The one thing a preacher can never know about a sermon is how God will use it. Every good preacher wants to preach under the influence of divine inspiration every Sunday. As one who preached for 43 year, I know that such was my hope, but there were those times when the sermon was preached in response to the pressure of Sunday coming instead of holy inspiration. Some seem so mundane and ordinary and filled more with duty than inspiration. The amazing thing is that God can use even these to speak to the seeking heart of someone who has drawn aside hoping to hear the Word of God.
Many have been the times when someone would tell me how God spoke a Word to them from a sermon I preached without any expectation that such a Word would be heard from the message. In these retirement years filled with listening to other preachers, I have experienced this holy work from the other side of the altar.
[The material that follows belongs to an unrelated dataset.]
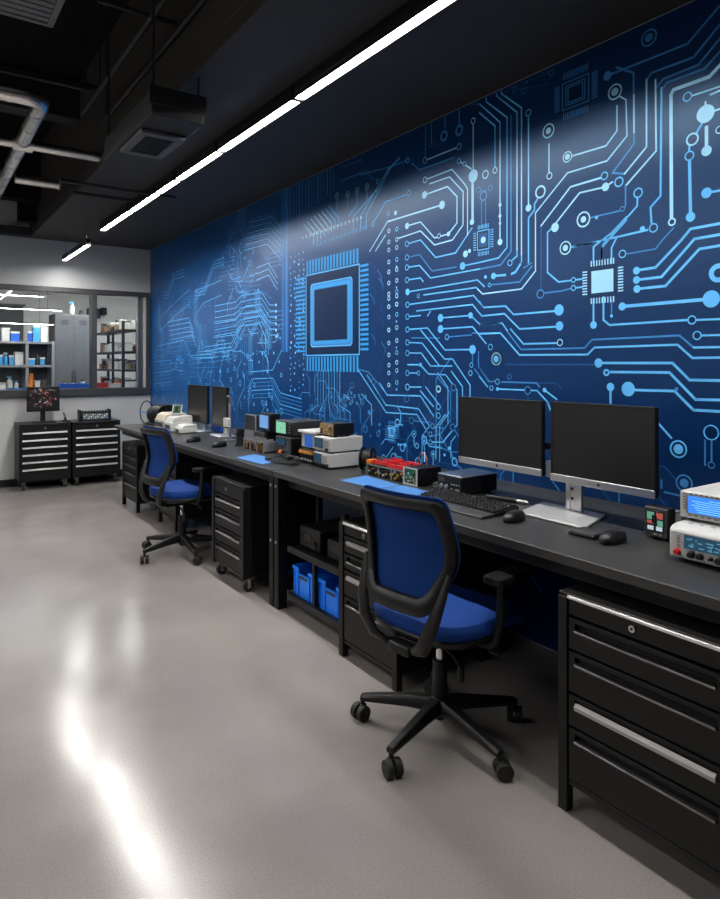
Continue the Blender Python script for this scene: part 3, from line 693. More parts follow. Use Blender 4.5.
# ------------------------------------------------------------------ drawer pedestals
def caster(parent, x, y, r=.035, m=M_chrome):
    c = MB(); c.box(x - .022, x + .022, y - .02, y + .02, 2 * r + .008, 2 * r + .016)
    for s in (-1, 1): c.box(x - .012, x + .012, y + s * .018 - .002, y + s * .018 + .002, r * .7, 2 * r + .01)
    f = c.build('caster', m, parent, .001)
    MB().cyl((x, y - .014, r), (x, y + .014, r), r, n=18).build('wheel', M_rubber, f, .004)
def pedestal(label, x, yc, w, d, h, rows, topz, bright, feet='post', top_silver=True, nameless=None):
    """front faces -x; rows = [(z0, z1)] drawers from the top; topz = bottom of the header"""
    t = thing('drawer_cabinet', label, 'drawer cabinet', (x, yc, 0), 0, 'drawer pedestals under the desks')
    hw = w / 2; pw = .034
    zb = min(z for z, _ in rows) - .018
    MB().box(.030, d, -hw + .004, hw - .004, zb, h - .012).build('carcass', M_body, t, .003)
    MB().box(.002, d + .002, -hw, hw, h - .011, h).build('top', M_body, t, .003)
    zp = 0 if feet == 'post' else zb - .01
    for s in (-1, 1):
        y0 = s * hw - (pw if s > 0 else 0)
        MB().box(-.004, .029, y0, y0 + pw, zp, h - .012).build('post', M_body, t, .003)
        if feet == 'post': MB().box(d - .05, d, y0, y0 + pw, 0, zb - .001).build('foot', M_body, t, .003)
    hd = MB().box(.003, .028, -hw + pw + .002, hw - pw - .002, topz + .003, h - .013).build('header', M_body, t, .002)
    if top_silver: MB().box(-.007, .002, -hw + pw + .002, hw - pw - .002, h - .014, h - .004).build('edge_strip', M_bright, hd, .002)
    lk = MB(); lk.cyl((.003, .02, (topz + h) / 2 - .004), (-.004, .02, (topz + h) / 2 - .004), .010, n=18); lk.cyl((-.004, .02, (topz + h) / 2 - .004), (-.0055, .02, (topz + h) / 2 - .004), .004, n=10, m=1)
    lk.build('lock', [M_silver, M_black], hd)
    MB().box(.004, .028, -hw + pw + .002, hw - pw - .002, zb - .0, min(z for z, _ in rows) - .003).build('plinth', M_body, t, .002)
    for i, (z0, z1) in enumerate(rows):
        a, bb = -hw + pw + .003, hw - pw - .003; zs1 = z1 - .016; zs0 = zs1 - .026; m_ = .022
        dm = MB()
        dm.box(.002, .027, a, bb, z0 + .002, zs0); dm.box(.002, .027, a, bb, zs1, z1 - .002)
        dm.box(.002, .027, a, a + m_, zs0, zs1); dm.box(.002, .027, bb - m_, bb, zs0, zs1); dm.box(.020, .027, a + m_, bb - m_, zs0, zs1, 1)
        dr = dm.build('drawer', [M_body, M_recess], t, .0012)
        hm = MB(); tall = .020 if i in bright else .010
        hm.prism([(-.004, a + m_ + .002, zs0 - .002), (-.006, a + m_ + .002, zs0 + tall * .5), (.004 if i in bright else .006, a + m_ + .002, zs0 + tall), (.018, a + m_ + .002, zs0 + .004), (.018, a + m_ + .002, zs0 + .001)], (0, bb - a - 2 * m_ - .004, 0))
        hm.build('handle', M_satin if i in bright else M_handle, dr, .0008)
    if feet == 'caster':
        for sx in (.05, d - .05):
            for s in (-1, 1): caster(t, sx, s * (hw - .04))
    elif feet == 'black_caster':
        for sx in (.05, d - .05):
            for s in (-1, 1): caster(t, sx, s * (hw - .04), m=M_dgrey)
    return t
R4 = [(.512, .612), (.378, .508), (.274, .374), (.105, .270)]
pedestal('black drawer cabinet nearest the camera, cut by the right edge', 1.700, 1.055, .55, .55, .684, R4, .616, {2})
pedestal('black drawer cabinet behind the near blue chair, beside the blue bins', 1.722, 2.405, .45, .55, .650, [(.505, .585), (.425, .500), (.300, .420), (.085, .295)], .588, {0, 2})
pedestal('black drawer cabinet with chrome castors between the two chairs', 1.690, 3.885, .49, .52, .652, [(.455, .552), (.345, .450), (.245, .340), (.115, .240)], .556, {}, 'caster', False)
pedestal('black drawer cabinet behind the far blue chair', 1.860, 5.55, .46, .5, .640, [(.47, .56), (.36, .465), (.25, .355), (.11, .245)], .564, {}, 'post', False)
pedestal('farthest black drawer cabinet, under the far end of the desk row', 1.800, 6.46, .50, .5, .632, [(.455, .535), (.375, .450), (.265, .370), (.10, .260)], .540, {}, 'post', False)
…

Just this morning a sentence preached in the middle of a sermon about Thomas washed over a deep place in my spirit in a way which was not likely intended by the preacher, but I am sure was planned by God. One of the exciting things about preaching is what God chooses to do with it! I am grateful for the good preachers I am privileged to hear in this season of my life.
When I first retired sixteen years ago, I was convinced there were no good preachers anymore. Either the preaching has gotten better, or God has worked on my cynical heart because preaching is heard so differently now. I was always grateful for the opportunity to preach the Word of God Sunday after Sunday. Why He called me to such a task is something I have often pondered. I am grateful, too, for the younger men and women who are taking seriously the work of preaching in these days. One of the things we can all do to help our preachers is to pray for them as they carry forward this important ministry of the church.